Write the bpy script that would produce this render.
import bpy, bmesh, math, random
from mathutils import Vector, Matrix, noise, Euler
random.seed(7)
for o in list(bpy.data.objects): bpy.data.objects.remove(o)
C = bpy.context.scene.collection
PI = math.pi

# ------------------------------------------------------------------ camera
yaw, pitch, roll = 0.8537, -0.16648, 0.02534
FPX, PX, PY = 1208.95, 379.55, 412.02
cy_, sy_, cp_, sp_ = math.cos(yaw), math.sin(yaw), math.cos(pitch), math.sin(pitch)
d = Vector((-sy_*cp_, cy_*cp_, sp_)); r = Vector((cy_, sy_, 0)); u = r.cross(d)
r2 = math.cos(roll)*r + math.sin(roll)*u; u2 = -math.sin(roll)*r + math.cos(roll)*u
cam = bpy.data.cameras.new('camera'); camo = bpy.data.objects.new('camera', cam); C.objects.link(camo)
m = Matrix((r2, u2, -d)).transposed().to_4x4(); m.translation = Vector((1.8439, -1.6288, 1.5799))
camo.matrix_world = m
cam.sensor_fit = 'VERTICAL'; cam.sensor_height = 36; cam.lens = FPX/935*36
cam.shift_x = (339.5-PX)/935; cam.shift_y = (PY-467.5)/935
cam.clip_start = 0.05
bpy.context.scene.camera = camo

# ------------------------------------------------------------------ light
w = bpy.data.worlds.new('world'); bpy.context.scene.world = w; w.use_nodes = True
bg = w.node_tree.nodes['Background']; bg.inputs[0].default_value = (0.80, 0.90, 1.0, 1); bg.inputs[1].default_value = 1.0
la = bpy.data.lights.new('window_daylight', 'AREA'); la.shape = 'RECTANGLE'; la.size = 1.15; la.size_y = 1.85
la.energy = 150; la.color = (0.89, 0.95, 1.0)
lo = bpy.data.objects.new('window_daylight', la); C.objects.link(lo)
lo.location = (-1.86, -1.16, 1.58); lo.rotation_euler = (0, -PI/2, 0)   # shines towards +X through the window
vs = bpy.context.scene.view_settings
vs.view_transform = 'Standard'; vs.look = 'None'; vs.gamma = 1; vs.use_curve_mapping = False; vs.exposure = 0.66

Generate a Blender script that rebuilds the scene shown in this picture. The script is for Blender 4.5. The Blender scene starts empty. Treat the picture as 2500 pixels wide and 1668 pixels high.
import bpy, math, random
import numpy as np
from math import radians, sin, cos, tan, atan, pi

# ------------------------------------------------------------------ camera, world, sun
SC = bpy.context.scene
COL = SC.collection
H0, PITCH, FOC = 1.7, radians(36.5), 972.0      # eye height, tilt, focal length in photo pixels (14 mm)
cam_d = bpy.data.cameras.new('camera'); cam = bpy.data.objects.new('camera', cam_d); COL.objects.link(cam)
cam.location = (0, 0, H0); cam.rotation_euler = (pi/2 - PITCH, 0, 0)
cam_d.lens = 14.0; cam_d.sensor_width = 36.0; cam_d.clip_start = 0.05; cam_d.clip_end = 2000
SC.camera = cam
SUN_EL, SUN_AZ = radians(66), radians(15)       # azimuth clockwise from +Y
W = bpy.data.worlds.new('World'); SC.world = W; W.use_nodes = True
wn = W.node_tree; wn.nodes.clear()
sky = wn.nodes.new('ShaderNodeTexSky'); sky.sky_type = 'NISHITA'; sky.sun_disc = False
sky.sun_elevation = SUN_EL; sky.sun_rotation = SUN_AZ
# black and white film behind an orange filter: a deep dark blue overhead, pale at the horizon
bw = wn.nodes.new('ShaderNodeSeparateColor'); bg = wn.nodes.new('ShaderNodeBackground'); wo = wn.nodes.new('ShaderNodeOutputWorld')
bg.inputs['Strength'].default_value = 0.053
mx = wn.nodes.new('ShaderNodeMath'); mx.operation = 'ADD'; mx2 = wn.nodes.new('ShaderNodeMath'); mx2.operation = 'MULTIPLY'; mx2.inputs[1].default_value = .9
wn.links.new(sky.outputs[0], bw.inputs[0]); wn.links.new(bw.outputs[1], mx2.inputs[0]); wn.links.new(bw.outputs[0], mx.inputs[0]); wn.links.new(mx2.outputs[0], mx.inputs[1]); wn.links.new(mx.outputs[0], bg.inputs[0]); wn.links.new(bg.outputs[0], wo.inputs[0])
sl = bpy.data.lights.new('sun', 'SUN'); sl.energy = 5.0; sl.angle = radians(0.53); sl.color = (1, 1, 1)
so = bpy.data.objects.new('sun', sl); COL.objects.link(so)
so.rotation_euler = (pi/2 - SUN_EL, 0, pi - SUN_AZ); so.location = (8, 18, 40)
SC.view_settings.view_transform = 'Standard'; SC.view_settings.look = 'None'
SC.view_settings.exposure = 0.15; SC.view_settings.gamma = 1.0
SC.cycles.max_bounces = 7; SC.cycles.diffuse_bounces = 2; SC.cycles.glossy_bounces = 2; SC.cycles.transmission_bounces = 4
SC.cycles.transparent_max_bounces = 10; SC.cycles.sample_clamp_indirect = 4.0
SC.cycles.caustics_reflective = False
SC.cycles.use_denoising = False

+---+

**SET PROBLEM**:
Repeat verbatim the opening run of entries, ending with the line that contains "PI = math.pi".

**PROBLEM SOLUTION**:
Write the bpy script that would produce this render.
import bpy, bmesh, math, random
from mathutils import Vector, Matrix, noise, Euler
random.seed(7)
for o in list(bpy.data.objects): bpy.data.objects.remove(o)
C = bpy.context.scene.collection
PI = math.pi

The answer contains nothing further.